As she left, Miardolyn the wizard said, "Apologies, Lord.  Summoning an otherworldly hero who truly wishes to be one is daunting."

Lord Danozlan nodded.  "The previous one became a cook."

"Do not despair, Lord!" Miardolyn drew a new circle.  "I shall try yet again!"

"Please," said the Dark Lord.  "If we find not a hero to defeat me, I must conquer the world.  Who wants that?"


I average 2-4 likes/boosts per post.  But a story I posted a few days later got no likes or boosts until near the end of the day, when my friend Matt liked it.  Well at least I know someone looked at it!  The story I posted the next morning had several likes/boosts in the first hour so I know people are reading, just not every one is a banger.

I've cross-posted some of them to Hive Social as well.  Maybe I should post to Tumblr.  I haven't left Twitter completely but I refuse to post there anymore.
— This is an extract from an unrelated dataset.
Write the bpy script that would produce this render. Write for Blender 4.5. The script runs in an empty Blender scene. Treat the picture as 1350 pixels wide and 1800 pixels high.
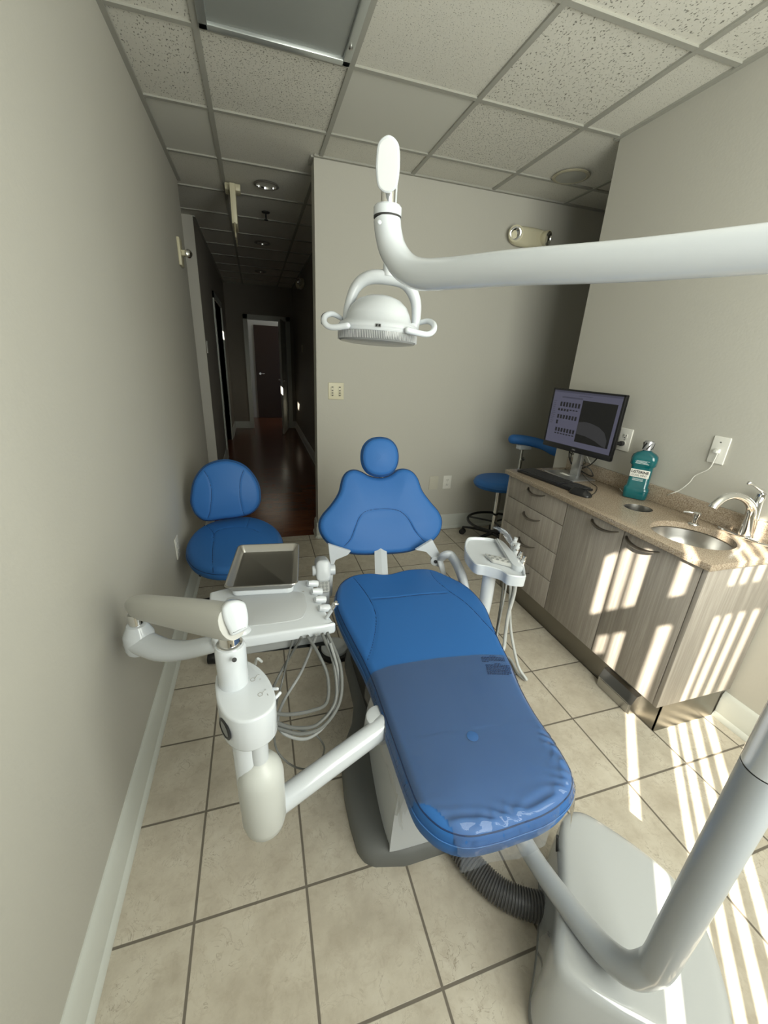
import bpy, bmesh, math, random
import numpy as np
from mathutils import Vector, Matrix
sc = bpy.context.scene
COL = sc.collection
random.seed(4)
PI = math.pi
# ------------------------------------------------------------------ camera, world, lights
CAM = np.array([0, 0, 1.4525])
R2 = np.array([0.9566172, -0.2873823, 0.0479052])
U2 = np.array([0.0601154, 0.3555857, 0.9327084])
FW = np.array([0.2850783, 0.8893651, -0.3574356])
FPX = 702.27
cd = bpy.data.cameras.new('camera'); cam = bpy.data.objects.new('camera', cd); COL.objects.link(cam)
cd.sensor_fit = 'VERTICAL'; cd.sensor_height = 36; cd.sensor_width = 27; cd.lens = FPX / 1800 * 36
cd.clip_start = 0.02
m = Matrix([[R2[i], U2[i], -FW[i], CAM[i]] for i in range(3)] + [[0, 0, 0, 1]])
cam.matrix_world = m
sc.camera = cam
vs = sc.view_settings
vs.view_transform = 'Standard'; vs.look = 'None'; vs.gamma = 1.0; vs.use_curve_mapping = False
vs.exposure = 0.0
w = bpy.data.worlds.new('world'); sc.world = w; w.use_nodes = True
w.node_tree.nodes['Background'].inputs[0].default_value = (0.75, 0.86, 1.0, 1)
w.node_tree.nodes['Background'].inputs[1].default_value = 1.2
SUN_E = math.radians(34.1)
sd = bpy.data.lights.new('sun', 'SUN'); so = bpy.data.objects.new('sun', sd); COL.objects.link(so)
sd.energy = 26; sd.angle = math.radians(0.45); sd.color = (1.0, 0.93, 0.78)
so.location = (-3, -4, 4)
so.rotation_euler = Vector((math.cos(SUN_E) * .7071, math.cos(SUN_E) * .7071, -math.sin(SUN_E))).to_track_quat('-Z', 'Y').to_euler()
def area(name, loc, rot, sx, sy, e, c):
    l = bpy.data.lights.new(name, 'AREA'); o = bpy.data.objects.new(name, l); COL.objects.link(o)
    l.shape = 'RECTANGLE'; l.size = sx; l.size_y = sy; l.energy = e; l.color = c
    o.location = loc; o.rotation_euler = rot; return o
area('window_daylight', (1.12, -0.52, 1.72), (PI / 2, 0, 0), 1.45, 1.45, 66, (0.97, 0.995, 0.90))

# ------------------------------------------------------------------ helpers
def ray(u, v): return FW + R2 * (u - 675) / FPX - U2 * (v - 900) / FPX
def Pz(u, v, z): d = ray(u, v); return CAM + d * (z - CAM[2]) / d[2]
def Px(u, v, x): d = ray(u, v); return CAM + d * x / d[0]
def Py(u, v, y): d = ray(u, v); return CAM + d * y / d[1]
def Pd(u, v, D): return CAM + ray(u, v) * D
def Pp(u, v, p0, n):
    d = ray(u, v); n = np.array(n, float); p0 = np.array(p0, float)
    return CAM + d * ((p0 - CAM) @ n) / (d @ n)

def base(label, cat, o, group=None):
    o['label'] = label; o['category'] = cat
    if group: o['group'] = group
def thing(name, label, cat, loc, group=None):
    o = bpy.data.objects.new(name, None); COL.objects.link(o); o.location = [float(a) for a in loc]
    o.empty_display_size = .05
    base(label, cat, o, group); o['wl'] = None; del o['wl']
    return o
def wloc(o):
    p = Vector((0, 0, 0))
    while o is not None: p += o.location; o = o.parent
    return p
def mk(name, vf, mat, parent=None, smooth=True, label=None, cat=None, group=None, kind=None, auto=35):
    V, F = vf
    V = np.array([[float(c) for c in v] for v in V])
    if parent is not None: org = np.array(wloc(parent))
    else: org = np.array([(V[:, 0].min() + V[:, 0].max()) / 2, (V[:, 1].min() + V[:, 1].max()) / 2, V[:, 2].min()])
    me = bpy.data.meshes.new(name)
    me.from_pydata([tuple(v) for v in (V - org)], [], [tuple(int(i) for i in f) for f in F])
    bm = bmesh.new(); bm.from_mesh(me)
    bmesh.ops.remove_doubles(bm, verts=bm.verts, dist=1e-6)
    bmesh.ops.recalc_face_normals(bm, faces=bm.faces)
    if smooth:
        for f in bm.faces: f.smooth = True
        for e in bm.edges:
            if len(e.link_faces) == 2 and e.calc_face_angle(0) > math.radians(auto): e.smooth = False
    bm.to_mesh(me); bm.free()
    me.materials.append(mat)
    o = bpy.data.objects.new(name, me); COL.objects.link(o)
    if parent is not None: o.parent = parent
    else: o.location = org.tolist()
    if label: o['label'] = label
    if cat: o['category'] = cat
    if group: o['group'] = group
    if kind: o['kind'] = kind
    return o
def S(name, vf, mat, parent=None, **k): return mk(name, vf, mat, parent, kind=None if parent else 'structure', **k)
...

In other writing news, I wrote very little Grandpa Anarchy fiction last year.  In November I worked on my fan fiction novel called The Nerima All-Stars.  Afterwards, I decided to give up on writing Grandpa Anarchy stories and try to finish my novel instead.  That... hasn't happened.  I've got a bit of writing on it done in the past few months, but not as much as I'd like.  I wrote only a couple of scenes in April, I think.